Oak Park’s sustainability manager, K.C. Poulos, sat down with Grist for an interview about the project that ran on Friday. The hope, as she put it, is to demonstrate new ways to generate, transmit, and use electricity — providing greater efficiencies, lower costs to consumers, and hopefully the seed bed for a more sustainable energy economy:

[The Korean Smart Grid Institute] did the demonstration on an island in South Korea called Jeju Island. It’s kind of like their Hawaii — it’s a resort area. They were able to put up a demonstration that showed how distributed generation like solar can be connected to a network operations center. All of these houses got battery storage so when you weren’t using your solar power in the house, you could store it in a battery system. When the grid on that island became overloaded with demand, the network operating system could send messages to those households saying, “You need to use to your battery. We’re going to take all of the energy from your solar panels for the next four hours and put them right on the grid. And then we will send you a check next month. Thank you very much for letting us buy your power for four hours.” [...]

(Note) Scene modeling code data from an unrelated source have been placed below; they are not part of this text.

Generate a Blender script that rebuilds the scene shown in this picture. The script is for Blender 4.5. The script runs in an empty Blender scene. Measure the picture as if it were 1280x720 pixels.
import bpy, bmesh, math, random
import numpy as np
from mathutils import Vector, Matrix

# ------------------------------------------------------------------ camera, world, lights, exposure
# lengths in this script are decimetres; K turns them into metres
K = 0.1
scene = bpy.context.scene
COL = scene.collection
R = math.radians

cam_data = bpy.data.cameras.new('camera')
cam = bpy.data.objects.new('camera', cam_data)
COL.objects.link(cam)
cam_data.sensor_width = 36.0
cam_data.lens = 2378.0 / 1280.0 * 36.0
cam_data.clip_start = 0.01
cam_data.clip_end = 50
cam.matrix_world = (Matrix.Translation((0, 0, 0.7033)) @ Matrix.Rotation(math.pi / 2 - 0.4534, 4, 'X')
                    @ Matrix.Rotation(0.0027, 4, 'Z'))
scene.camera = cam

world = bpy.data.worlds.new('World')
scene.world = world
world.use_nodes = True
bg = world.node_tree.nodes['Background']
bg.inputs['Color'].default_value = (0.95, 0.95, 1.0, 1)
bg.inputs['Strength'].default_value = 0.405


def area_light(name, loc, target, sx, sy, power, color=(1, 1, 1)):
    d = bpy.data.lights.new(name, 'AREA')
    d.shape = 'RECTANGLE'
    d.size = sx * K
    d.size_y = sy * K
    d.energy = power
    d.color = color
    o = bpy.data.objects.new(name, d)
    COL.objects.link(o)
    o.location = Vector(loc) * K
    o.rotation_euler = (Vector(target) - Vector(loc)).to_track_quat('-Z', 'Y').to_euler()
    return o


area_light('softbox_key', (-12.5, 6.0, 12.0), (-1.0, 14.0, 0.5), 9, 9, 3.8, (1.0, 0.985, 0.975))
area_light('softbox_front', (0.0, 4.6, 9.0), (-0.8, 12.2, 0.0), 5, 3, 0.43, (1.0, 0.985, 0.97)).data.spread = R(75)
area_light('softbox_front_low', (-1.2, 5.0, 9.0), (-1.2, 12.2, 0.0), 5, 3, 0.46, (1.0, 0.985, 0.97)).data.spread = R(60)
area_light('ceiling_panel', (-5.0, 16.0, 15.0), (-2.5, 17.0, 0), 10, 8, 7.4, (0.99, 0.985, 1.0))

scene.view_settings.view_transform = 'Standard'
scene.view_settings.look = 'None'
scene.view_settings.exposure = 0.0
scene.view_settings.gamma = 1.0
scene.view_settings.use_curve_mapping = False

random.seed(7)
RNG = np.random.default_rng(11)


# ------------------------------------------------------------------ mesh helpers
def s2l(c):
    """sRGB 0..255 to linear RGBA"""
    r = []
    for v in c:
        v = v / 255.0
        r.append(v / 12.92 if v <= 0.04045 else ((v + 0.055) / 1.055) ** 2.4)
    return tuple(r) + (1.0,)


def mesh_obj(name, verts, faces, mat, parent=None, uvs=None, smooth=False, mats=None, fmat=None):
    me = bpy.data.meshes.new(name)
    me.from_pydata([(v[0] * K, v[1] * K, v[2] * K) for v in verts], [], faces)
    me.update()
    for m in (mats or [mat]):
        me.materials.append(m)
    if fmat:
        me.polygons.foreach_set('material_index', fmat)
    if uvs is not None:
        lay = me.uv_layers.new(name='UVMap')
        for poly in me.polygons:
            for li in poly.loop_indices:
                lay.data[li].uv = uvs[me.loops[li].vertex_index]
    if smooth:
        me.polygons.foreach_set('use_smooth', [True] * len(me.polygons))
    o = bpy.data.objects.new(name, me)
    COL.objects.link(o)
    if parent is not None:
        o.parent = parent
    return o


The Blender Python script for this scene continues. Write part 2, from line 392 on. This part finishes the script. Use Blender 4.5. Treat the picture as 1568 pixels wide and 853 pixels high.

The [scenario for Oak Park homeowners] we talk about the most is this idea of collecting the solar energy during the day and storing it in the battery and then having the house run on the battery at night so you’re completely offline at night and the battery provides a phantom load — your clocks, TV. Your energy load is pretty low at night but that means you’re not taking anything off the grid. So you’re reducing your bill right there.

Then let’s say there’s an outage in your neighborhood. What we want these systems to be able to do is operate off the battery so these houses can stay somewhat energized. It’s only a three kilowatt system on the house so it’s not like you could have every appliance running at the same time. You’ll have enough for lights, fans, and the refrigerator or A/C. But at least you’re online still and you’re not losing an entire freezer of meat. [...]

The [average number of outages] for Oak Park is 45 minutes per year. What the number doesn’t tell you about is the stories I hear when [residents] call up on day three of still not having power. Then I get calls from restaurants. You’re talking about an entire week’s or month’s inventory gone.

The total bill for the project will be $5 to $6 million, though Oak Park itself will not have to pay the tab. Half the cost will be covered by the South Korean research institute, and the other by the ISED’s efforts to secure government funding. Oak Park’s residents are instead agreeing to participate in the project, to allow workers to set up the installations on their homes, and to allow data about their power usage to be gathered and transmitted digitally for further study and development of the technology. The information will be collected as an aggregate in order to help protect individuals’ privacy, and to keep the experiment consumer-oriented.

As with other smart grid systems, the Oak Park project will allow for two way communication between consumers and the grid hub, which will lessen the chances of outages and help improve efficiency of energy use.